Black Panther und Captain Marvel

Das machen Marvel und Disney falsch

Tatsächlich gibt es schon seit letztem Jahr einen LGBT-Charakter im MCU, mehr oder weniger. Erst im Nachhinein bestätigte Schauspielerin Tessa Thompson, dass ihr Charakter, Valkyrie aus Thor 3: Tag der Entscheidung, bisexuell sei. Was in den Comics ein Fakt ist, bleibt auf der Leinwand reine Spekulation. Wer danach sucht, wird unter Umständen fündig und kann einen gewissen Subtext erkennen. Auch in Solo: A Star Wars Story konnten wir das beobachten. Erst in einem Interview, Wochen nach der Veröffentlichung des Films, verriet Lando Calrissian-Darsteller Donald Glover, dass dieser definitiv nicht heterosexuell ist.

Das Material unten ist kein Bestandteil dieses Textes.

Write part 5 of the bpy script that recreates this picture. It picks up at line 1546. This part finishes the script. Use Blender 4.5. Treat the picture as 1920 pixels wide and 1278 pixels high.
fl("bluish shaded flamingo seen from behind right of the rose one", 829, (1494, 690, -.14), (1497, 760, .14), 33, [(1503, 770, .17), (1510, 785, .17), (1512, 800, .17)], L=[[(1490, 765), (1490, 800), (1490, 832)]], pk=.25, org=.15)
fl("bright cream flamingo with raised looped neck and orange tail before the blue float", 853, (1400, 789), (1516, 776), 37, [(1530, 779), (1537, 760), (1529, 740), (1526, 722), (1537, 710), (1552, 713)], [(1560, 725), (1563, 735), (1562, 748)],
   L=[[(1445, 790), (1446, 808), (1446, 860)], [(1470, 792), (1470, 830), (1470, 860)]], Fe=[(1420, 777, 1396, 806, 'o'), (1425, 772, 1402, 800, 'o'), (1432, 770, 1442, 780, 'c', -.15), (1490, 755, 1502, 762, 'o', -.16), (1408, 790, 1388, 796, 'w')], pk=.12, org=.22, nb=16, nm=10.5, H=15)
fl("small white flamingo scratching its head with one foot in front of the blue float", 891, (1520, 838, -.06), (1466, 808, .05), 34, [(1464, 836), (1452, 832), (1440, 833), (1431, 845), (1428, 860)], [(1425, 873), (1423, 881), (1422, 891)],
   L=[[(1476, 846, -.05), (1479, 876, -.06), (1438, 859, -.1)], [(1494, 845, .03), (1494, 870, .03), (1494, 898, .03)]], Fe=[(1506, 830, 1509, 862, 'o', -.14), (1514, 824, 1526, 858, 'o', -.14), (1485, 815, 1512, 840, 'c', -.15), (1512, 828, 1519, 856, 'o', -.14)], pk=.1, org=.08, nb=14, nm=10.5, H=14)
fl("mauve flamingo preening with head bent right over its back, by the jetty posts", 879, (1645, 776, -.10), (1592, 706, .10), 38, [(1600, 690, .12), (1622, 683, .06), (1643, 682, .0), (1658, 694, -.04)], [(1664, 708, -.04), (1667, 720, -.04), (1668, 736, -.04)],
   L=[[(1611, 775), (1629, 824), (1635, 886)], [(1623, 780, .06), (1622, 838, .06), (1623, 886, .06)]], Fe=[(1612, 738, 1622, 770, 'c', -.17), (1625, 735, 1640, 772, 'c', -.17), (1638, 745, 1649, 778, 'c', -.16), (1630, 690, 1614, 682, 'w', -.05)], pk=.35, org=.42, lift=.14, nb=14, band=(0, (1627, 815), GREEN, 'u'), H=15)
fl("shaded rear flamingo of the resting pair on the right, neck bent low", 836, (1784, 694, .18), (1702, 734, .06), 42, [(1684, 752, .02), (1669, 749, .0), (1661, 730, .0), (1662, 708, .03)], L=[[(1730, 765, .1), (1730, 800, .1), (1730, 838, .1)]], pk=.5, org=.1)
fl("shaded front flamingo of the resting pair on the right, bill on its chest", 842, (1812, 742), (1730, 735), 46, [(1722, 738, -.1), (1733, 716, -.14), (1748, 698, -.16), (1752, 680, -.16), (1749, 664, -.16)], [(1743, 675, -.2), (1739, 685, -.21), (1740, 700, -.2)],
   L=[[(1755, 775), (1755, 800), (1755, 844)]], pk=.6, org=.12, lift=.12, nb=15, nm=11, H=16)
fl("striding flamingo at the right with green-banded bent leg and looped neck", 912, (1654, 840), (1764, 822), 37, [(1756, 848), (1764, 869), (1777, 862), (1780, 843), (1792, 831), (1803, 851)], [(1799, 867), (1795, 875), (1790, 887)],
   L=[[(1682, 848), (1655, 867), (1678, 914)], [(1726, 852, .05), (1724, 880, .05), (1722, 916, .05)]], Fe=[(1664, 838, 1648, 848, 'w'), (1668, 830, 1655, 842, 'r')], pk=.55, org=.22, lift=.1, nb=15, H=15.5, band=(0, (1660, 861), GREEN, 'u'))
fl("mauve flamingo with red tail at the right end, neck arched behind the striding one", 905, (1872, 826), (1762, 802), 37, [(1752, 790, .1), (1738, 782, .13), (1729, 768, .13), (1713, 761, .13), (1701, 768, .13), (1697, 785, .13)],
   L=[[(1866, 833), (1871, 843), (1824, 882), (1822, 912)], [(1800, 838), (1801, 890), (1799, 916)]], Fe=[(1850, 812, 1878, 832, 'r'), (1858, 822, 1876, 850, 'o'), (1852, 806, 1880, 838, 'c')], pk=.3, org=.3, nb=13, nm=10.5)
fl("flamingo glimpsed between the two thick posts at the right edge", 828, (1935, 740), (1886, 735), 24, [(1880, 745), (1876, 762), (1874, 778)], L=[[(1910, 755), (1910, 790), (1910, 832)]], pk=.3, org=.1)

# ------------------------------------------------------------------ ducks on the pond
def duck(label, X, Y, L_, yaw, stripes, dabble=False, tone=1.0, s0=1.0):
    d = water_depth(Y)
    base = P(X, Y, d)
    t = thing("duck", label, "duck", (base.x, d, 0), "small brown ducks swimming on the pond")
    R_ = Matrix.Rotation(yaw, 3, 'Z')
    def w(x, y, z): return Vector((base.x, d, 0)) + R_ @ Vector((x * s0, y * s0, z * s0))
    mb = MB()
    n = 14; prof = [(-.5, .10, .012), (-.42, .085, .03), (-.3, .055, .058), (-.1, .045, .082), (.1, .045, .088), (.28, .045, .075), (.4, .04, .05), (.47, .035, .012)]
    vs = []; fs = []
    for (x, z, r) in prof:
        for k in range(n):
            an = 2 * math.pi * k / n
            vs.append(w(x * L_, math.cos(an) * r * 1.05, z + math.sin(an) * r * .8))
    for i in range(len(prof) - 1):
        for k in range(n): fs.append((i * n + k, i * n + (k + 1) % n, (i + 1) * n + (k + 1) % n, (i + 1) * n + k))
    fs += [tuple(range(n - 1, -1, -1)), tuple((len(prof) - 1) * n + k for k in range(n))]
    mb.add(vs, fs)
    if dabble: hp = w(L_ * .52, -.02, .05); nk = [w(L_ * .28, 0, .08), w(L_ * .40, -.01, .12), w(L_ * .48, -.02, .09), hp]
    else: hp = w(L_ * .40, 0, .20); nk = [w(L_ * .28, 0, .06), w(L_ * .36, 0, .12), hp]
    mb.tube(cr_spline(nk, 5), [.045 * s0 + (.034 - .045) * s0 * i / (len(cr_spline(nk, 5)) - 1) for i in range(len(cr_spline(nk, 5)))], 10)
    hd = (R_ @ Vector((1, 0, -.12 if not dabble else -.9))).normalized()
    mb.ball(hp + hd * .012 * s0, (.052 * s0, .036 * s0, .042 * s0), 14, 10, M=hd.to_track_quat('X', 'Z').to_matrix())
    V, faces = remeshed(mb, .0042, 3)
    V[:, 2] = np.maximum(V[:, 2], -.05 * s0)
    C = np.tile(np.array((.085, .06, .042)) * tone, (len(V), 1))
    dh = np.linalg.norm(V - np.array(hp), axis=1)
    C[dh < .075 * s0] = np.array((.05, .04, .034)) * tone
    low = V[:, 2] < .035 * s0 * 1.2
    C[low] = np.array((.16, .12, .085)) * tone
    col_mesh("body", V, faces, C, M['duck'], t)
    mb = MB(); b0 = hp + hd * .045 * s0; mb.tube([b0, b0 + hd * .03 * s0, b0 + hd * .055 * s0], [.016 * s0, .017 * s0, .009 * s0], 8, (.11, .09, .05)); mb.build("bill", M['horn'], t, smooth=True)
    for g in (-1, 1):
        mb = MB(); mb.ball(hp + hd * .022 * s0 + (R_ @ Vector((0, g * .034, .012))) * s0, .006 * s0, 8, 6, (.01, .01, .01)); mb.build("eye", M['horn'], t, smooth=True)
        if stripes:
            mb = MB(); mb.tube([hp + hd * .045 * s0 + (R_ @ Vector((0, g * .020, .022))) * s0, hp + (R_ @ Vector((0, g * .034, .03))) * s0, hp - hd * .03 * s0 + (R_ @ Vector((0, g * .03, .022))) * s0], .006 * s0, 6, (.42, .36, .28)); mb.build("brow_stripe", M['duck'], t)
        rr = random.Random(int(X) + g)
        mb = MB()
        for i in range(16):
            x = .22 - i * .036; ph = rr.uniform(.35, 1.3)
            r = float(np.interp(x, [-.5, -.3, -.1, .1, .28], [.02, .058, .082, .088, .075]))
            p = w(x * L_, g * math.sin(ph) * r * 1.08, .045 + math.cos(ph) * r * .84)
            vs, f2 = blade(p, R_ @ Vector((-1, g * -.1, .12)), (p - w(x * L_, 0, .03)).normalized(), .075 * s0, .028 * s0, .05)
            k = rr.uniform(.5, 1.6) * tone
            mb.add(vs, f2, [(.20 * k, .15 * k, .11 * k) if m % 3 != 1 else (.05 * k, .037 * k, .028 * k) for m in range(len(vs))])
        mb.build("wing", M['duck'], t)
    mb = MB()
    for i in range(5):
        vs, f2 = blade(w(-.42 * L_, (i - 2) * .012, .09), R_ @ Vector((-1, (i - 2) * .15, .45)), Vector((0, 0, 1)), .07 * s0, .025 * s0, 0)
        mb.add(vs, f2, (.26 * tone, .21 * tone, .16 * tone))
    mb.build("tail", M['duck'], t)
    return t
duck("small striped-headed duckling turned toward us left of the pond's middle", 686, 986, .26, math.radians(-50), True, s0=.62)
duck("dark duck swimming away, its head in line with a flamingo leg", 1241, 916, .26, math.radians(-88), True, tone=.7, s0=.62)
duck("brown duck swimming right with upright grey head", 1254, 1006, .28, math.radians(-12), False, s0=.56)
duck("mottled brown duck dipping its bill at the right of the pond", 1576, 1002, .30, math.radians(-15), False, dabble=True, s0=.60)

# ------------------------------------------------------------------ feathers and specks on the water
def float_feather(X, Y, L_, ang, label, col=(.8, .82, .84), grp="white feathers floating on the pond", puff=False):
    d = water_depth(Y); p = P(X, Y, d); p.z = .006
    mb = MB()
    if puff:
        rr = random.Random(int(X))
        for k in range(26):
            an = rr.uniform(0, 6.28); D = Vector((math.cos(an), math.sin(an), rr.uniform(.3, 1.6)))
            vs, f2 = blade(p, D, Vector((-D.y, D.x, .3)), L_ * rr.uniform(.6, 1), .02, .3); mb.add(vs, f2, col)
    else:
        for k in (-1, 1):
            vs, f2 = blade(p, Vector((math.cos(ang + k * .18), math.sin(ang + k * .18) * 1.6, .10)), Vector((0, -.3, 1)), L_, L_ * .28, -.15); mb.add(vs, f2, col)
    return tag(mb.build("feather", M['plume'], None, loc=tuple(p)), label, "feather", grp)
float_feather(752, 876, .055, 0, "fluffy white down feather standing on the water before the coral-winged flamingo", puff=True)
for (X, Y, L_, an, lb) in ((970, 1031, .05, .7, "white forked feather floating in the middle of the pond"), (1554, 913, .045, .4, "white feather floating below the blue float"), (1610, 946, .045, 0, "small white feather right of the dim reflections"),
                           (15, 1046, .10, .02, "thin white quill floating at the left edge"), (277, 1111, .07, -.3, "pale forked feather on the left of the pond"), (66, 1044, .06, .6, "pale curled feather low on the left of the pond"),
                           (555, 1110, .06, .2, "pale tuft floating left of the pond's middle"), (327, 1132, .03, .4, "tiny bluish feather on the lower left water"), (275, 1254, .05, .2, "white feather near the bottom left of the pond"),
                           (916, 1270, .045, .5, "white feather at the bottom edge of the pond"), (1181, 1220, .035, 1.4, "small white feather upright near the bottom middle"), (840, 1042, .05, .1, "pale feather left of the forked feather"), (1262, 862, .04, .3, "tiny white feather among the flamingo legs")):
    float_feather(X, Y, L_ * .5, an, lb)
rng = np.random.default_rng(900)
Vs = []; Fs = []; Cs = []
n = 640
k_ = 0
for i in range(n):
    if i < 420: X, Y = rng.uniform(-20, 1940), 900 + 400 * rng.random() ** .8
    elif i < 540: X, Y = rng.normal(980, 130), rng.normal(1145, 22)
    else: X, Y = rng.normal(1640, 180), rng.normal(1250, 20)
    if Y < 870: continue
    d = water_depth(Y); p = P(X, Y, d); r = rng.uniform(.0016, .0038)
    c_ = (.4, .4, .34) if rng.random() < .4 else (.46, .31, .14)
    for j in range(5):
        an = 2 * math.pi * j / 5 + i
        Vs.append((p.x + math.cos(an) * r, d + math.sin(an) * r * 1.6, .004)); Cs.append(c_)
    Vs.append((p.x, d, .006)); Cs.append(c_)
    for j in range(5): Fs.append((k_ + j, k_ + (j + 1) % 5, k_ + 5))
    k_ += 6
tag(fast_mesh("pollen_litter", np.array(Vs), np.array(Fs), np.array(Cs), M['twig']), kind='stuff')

In den schlimmsten Fällen dienen diese LGBT-Charaktere als Vermarktungs-Strategie. 2017 kündigte Regisseur Bill Condon Disneys ersten offen schwulen Charakter an. LeFou (Josh Gad) aus Die Schöne und das Biest sorgte noch vor der Veröffentlichung des Films für viel Gesprächsstoff in den Medien und unter den Fans. Der groß angekündigte "schwule Moment" stellte sich jedoch als leicht zu übersehend und irrelevant heraus. Somit sorgen die Produktionsstudios im Voraus für positive Schlagzeilen und viel Diskussionen. Thematisiert oder gar gezeigt, wird die Sexualität dieser Figuren nie, sie ist reiner Subtext oder wird erst nachträglich per Twitter oder in einem Interview definiert.

Valkyrie/Lefou/Lando Calrissian

Eigentlich können Marvel und Co. es doch

Serien wie Marvel’s Runaways, Supergirl und Legends of Tomorrow sind Beweise dafür, dass auch im Superhelden-Genre Platz für LGBT-Charaktere vorhanden ist. In Marvel's Jessica Jones machen wir Bekanntschaft mit einer offen lesbischen Frau, geschadet hat es diesen Serien nicht. Insgesamt scheint die TV-Welt um einiges toleranter zu sein. Aber auch Filme können ab und zu die Norm brechen. Das wahrscheinlich beste Beispiel ist der erst kürzlich erschienene Deadpool 2. Dort macht Wade die Bekanntschaft mit Yukio, der Freundin von Ellie Phimister, aka Negasonic Teenage Warhead. Dass die beiden ein Paar sind, wird nicht an die große Glocke gehängt und es gibt keine dramatische Coming-out-Geschichte. So sollte es auch in den zukünftigen Marvel-Projekten sein. Diese Figuren sollten nicht aus reiner Gier nach Zuschauer-Zufriedenheit oder positiven Schlagzeilen existieren. Ihre Sexualität sollte nicht im Mittelpunkt stehen, sie sollte nicht das sein, was diese Charaktere definiert, aber diese Figuren sollten und müssen existieren und das offen und frei. Wie ihre heterosexuellen Pendants sollte es auch ihnen vergönnt sein, offen ihre Beziehung und Liebe zur Schau zu stellen.

Yukio und Negasonic Teenage Warhead

Ob sich Kevin Feige an sein Versprechen halten wird und was dieses Versprechen wert ist, werden wir bald sehen. Nichtsdestotrotz müssen sich nicht nur Disney und Marvel umorientieren. Sie müssen sich ihrem jungen Publikum anpassen und Geschichten außerhalb einer weißen, männlichen und heteronormativen Welt erzählen. Doch im Endeffekt sind es nicht ausschließlich Marvel und Disney die dieses Problem aufweisen. Alle größeren Hollywood-Studios sollten in Zukunft für mehr Diversität sorgen und sich nicht von der Angst leiten lassen. Im Endeffekt bleibt einem nur die Hoffnung, dass sie sich in eine neue Richtung umorientieren und LGBT-Charaktere mehr werden als ein Vermarktungsobjekt, Subtext oder ein Tweet.

Glaubt ihr, es sollte mehr Diversität in Superhelden-Filmen geben?